By default nfusr deamonizes itself and messages are written to syslog. Alternatively output can be directed to a file using the --log-file option, e.g.

nfusr --log-file=/tmp/nfusr.log nfs://server/vol /mntpoint

In all instances the '--log-level' option controls the verbosity of the output using the levels defined in setlogmask(3) (i.e. --log-level=7 yields maximum verbosity).

The '-f' option forces nfusr to run in the foregound. In this case output is written to stdout.

The '-d' option enables libfuse debugging and implies -f.

Multi-server support

A novel feature of nfusr is support for multiple servers hosting the same volume, with round-robin load balancing and failover.

To mount a volume using multiple servers, specify multiple NFS URLs on the command line, and optionally specify the max_conn mount option. For example:

mount -t nfusr nfs://server1/vol,nfs://server2/vol /mntpoint


nfusr nfs://server1/vol nfs://server2/vol nfs://server3/vol /mntpoint -o max_conn=2

When multiple servers are specified, nfusr will attempt to establish connections to max_conn servers (default 1) and round-robin requests amongst those connections.

If connection to a server is lost during a request, nfusr will attempt to connect to the next server and resend the request, thus failing over.

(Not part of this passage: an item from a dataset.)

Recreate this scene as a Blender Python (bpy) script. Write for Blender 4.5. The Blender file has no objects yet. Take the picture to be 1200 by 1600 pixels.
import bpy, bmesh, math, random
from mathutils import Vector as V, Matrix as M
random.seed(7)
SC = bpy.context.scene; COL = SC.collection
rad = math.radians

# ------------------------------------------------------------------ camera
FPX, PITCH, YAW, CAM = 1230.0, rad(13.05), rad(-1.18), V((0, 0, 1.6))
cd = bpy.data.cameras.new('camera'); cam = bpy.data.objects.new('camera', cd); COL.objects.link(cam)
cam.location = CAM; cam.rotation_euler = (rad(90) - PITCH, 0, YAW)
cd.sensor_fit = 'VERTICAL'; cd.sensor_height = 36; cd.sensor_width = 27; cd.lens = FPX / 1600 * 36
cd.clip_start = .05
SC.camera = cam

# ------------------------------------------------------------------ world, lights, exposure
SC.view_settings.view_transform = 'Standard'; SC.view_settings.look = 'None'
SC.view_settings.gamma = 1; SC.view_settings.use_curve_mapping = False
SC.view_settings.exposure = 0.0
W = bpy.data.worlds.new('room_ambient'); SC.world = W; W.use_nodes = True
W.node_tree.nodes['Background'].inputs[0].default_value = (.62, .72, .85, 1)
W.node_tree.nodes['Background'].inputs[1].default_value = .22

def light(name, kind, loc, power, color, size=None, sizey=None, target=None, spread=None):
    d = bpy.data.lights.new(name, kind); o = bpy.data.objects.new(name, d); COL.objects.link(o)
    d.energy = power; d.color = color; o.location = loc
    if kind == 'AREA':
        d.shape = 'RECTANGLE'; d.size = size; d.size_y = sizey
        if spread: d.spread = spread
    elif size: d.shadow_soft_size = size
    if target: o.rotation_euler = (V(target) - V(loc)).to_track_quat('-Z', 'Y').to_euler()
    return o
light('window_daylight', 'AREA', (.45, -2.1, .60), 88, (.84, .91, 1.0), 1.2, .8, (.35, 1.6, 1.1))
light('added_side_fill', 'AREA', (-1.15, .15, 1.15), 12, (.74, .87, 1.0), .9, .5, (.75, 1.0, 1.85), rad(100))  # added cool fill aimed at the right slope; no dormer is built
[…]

This feature comes with several caveats: first and foremost, the specified servers must be serving exactly the same volume, identical down to the structure of the NFS file handle (which is usually opaque). The only system against which this is known to reliably work at this time is Red Hat's Gluster distributed filesystem.

Other important caveats:

  • fsync etc. should be considered broken in round-robin mode (currently the commit is sent to only one server, meaning writes sent to any others are not necessarily flushed despite a successful return).

  • failover of non-idempotent requests can yield spurious errors. For example, if an unlink request is sent to a server and succeeds, but the connection is lost before the response is received by nfusr, the request will be replayed to another server. Since the file has actually been unlinked, the replayed request will now fail with ENOENT.

In short, multiple server mode is recommended only if you really, really know what you're doing.


nfusr is BSD-licensed. We also provide an additional patent grant.